Editorials

As Wichita joins the scooter craze, let’s try to avoid the headaches felt elsewhere

Dockless electric scooters have arrived in Wichita.

Now it’s up to local officials to ensure that this newest transportation option, already widely popular in other urban areas, doesn’t cause some of the frustrations and safety issues seen elsewhere.

On Monday, Boston-based Zagster — the company that put the bikes in Bike Share ICT — deployed 500 rental e-scooters in Wichita. They’ll soon be followed with another 500 from Chicago company VeoRide, and an additional 150 from Florida-based Slidr.

That’s a lot of new scooters on Wichita streets.

And that means lots of first-time riders hopping on with little to no instruction on how to operate scooters, where they’re allowed, or any other rules of the road.

It also means Wichita motorists will start seeing e-scooters on streets and bike paths, and will need to adjust their driving to accommodate them.

Wichita leaders should be commended for addressing the scooter issue well before they arrived, establishing regulations aimed at avoiding some of the pitfalls other cities have experienced.

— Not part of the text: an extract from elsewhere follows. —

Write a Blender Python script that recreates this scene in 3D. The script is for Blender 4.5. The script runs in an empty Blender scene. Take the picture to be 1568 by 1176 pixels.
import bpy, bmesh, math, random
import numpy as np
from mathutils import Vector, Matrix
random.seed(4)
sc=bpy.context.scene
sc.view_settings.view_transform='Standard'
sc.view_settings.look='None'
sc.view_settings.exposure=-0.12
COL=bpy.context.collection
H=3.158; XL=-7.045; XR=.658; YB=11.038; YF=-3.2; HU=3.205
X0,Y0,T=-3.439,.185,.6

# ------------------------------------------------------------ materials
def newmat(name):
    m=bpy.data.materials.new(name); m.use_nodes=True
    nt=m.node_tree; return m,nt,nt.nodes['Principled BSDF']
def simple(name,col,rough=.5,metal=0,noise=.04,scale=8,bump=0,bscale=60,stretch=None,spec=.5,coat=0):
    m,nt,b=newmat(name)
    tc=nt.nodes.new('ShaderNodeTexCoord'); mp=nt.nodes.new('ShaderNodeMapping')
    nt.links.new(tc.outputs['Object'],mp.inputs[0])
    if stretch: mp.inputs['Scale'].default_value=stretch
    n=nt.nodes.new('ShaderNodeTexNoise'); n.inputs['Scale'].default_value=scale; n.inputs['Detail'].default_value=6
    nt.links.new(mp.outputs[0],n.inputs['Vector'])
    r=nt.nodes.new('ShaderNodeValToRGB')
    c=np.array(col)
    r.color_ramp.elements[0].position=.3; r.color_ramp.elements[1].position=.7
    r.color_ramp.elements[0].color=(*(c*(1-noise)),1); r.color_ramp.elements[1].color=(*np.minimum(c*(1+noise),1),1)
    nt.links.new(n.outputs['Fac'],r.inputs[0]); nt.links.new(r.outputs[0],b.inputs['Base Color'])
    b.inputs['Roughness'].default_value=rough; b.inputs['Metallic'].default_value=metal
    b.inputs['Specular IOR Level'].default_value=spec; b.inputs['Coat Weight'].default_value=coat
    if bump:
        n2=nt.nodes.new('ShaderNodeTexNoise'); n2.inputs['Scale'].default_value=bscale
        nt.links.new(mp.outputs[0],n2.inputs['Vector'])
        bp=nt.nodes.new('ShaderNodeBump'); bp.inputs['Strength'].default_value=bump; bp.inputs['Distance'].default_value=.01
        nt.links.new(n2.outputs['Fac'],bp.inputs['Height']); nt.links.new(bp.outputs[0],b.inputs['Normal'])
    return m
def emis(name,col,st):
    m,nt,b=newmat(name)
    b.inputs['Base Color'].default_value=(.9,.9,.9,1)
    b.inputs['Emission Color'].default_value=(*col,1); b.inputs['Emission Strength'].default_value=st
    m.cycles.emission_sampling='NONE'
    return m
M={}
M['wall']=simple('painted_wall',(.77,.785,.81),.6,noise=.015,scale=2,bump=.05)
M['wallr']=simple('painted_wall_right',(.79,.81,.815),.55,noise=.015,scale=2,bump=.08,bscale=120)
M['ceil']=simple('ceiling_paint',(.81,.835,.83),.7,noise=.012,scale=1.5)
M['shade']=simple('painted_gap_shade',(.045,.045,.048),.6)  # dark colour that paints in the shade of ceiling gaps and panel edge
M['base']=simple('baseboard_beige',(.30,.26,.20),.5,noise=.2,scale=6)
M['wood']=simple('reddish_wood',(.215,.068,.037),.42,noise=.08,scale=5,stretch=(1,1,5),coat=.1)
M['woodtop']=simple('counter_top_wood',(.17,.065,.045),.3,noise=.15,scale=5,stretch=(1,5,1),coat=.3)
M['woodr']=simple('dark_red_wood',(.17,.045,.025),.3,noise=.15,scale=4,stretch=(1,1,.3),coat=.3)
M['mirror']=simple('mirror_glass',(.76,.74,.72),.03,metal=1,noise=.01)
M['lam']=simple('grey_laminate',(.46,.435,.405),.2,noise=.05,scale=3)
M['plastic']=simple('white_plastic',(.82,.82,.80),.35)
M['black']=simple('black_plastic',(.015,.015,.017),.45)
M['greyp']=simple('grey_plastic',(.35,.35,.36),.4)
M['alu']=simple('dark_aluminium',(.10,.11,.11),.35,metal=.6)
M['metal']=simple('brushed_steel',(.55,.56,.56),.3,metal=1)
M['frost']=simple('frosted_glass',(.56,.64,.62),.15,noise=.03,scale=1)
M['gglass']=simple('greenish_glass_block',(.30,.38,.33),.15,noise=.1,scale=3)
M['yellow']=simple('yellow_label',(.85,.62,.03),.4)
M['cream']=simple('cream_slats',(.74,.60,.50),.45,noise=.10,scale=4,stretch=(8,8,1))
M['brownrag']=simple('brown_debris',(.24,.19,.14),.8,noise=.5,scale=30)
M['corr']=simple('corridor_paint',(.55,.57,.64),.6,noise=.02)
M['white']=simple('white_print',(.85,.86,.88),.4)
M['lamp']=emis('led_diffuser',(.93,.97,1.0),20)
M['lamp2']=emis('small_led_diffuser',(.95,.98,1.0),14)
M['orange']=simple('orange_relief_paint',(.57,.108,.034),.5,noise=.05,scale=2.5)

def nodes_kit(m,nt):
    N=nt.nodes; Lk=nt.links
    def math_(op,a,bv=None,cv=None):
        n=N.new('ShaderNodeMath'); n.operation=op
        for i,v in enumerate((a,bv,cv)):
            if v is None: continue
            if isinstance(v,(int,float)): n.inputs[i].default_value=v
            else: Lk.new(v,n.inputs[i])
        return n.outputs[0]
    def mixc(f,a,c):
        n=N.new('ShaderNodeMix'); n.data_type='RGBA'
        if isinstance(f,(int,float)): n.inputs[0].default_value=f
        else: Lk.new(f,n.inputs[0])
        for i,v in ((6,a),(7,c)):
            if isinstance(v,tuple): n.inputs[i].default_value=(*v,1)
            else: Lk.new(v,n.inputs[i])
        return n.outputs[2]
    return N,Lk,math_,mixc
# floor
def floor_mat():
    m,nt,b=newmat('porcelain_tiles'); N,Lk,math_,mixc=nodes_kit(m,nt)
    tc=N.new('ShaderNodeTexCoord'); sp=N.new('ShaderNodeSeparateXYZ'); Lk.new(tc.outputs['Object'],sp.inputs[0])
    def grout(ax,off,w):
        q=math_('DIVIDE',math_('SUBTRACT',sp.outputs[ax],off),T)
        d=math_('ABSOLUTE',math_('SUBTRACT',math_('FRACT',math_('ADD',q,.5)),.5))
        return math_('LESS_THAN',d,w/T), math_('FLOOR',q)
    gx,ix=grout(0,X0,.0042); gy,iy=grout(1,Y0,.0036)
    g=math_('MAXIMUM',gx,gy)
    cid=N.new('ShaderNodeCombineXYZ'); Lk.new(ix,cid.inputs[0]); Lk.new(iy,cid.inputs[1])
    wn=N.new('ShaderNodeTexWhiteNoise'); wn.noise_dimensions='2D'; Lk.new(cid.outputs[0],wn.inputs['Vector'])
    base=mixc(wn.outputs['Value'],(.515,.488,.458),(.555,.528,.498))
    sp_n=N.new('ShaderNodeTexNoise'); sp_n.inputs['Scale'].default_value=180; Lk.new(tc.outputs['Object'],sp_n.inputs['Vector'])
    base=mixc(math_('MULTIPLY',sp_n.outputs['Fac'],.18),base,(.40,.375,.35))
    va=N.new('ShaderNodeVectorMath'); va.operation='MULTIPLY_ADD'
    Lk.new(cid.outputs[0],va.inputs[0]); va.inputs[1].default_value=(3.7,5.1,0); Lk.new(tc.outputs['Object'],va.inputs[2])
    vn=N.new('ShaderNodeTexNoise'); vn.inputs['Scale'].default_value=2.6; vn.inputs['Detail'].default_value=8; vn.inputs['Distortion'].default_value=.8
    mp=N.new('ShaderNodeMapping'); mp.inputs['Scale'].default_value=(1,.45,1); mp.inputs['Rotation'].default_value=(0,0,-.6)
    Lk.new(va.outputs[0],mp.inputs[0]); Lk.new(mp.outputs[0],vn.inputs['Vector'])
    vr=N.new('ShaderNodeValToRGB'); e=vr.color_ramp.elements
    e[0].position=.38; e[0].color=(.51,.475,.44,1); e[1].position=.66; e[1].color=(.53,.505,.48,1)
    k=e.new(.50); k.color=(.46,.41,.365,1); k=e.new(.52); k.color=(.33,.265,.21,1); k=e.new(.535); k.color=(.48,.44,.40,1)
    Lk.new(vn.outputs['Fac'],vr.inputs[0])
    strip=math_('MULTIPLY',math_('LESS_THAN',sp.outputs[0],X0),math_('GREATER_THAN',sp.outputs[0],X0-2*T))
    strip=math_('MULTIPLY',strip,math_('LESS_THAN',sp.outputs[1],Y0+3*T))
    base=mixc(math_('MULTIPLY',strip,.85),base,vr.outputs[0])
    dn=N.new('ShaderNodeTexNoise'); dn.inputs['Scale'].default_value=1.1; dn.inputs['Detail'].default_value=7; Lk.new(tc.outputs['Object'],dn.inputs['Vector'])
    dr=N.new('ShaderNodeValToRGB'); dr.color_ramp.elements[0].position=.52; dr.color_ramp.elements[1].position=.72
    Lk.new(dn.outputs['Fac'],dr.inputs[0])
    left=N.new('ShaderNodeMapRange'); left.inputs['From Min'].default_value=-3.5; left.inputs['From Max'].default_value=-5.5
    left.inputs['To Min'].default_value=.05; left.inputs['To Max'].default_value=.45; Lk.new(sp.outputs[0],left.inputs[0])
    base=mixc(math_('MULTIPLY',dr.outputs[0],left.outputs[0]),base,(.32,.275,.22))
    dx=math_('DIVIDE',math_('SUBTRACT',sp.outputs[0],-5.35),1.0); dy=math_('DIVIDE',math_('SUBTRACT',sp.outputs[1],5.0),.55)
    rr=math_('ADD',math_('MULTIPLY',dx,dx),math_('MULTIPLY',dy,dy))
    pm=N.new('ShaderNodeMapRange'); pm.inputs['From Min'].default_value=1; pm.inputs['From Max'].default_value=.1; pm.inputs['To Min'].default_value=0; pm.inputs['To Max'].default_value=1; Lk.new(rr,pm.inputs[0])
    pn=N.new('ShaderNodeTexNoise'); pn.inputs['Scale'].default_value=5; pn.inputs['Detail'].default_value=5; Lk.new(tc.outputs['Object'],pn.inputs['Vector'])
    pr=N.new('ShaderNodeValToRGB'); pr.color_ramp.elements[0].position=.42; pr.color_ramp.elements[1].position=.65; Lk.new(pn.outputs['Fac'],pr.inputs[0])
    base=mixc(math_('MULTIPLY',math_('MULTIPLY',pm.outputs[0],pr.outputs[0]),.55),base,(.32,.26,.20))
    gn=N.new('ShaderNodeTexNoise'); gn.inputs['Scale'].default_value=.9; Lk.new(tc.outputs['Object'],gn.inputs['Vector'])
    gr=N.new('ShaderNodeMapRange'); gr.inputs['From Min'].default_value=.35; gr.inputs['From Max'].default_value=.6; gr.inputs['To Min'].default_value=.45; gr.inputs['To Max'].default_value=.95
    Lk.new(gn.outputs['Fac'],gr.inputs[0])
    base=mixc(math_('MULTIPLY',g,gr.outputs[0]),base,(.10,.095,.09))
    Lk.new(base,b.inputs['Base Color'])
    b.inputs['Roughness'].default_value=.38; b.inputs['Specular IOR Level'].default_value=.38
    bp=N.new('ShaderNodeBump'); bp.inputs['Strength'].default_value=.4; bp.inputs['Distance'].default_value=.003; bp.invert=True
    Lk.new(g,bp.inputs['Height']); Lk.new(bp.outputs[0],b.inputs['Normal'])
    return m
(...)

The regulations here are tighter than in many other communities — including a rule that you have to be 18 or older to rent a scooter. But at lunchtime Monday on Douglas Avenue, a couple of pre-teens already were ignoring that directive.

Helmets are encouraged but not required — a concern given a recent study that head injuries were common in e-scooter collisions.

Scooters won’t be allowed on sidewalks and will have to automatically shut down at dusk or 9 p.m., whichever comes first. And city staff can immediately impound any scooter that’s blocking traffic or otherwise creating a hazard.

Those are all good, common-sense regulations.

Now it’s essential that Wichita leaders not just make the rules, but also communicate and enforce them.

Particularly during this pilot-project period, city staff should collect and report data on any scooter-related injuries and monitor rental companies, and police should crack down on reckless scooter operators. City leaders also should be willing to pull the plug on the program if things go badly.

VeoRide’s website touts the company’s slogan: “Unlock Joy.” It’s true that the scooters can be zippy, convenient and a lot of fun, and it’s great that Wichita is offering another inexpensive, environmentally friendly way to get around.

Let’s just try to avoid the headaches felt elsewhere.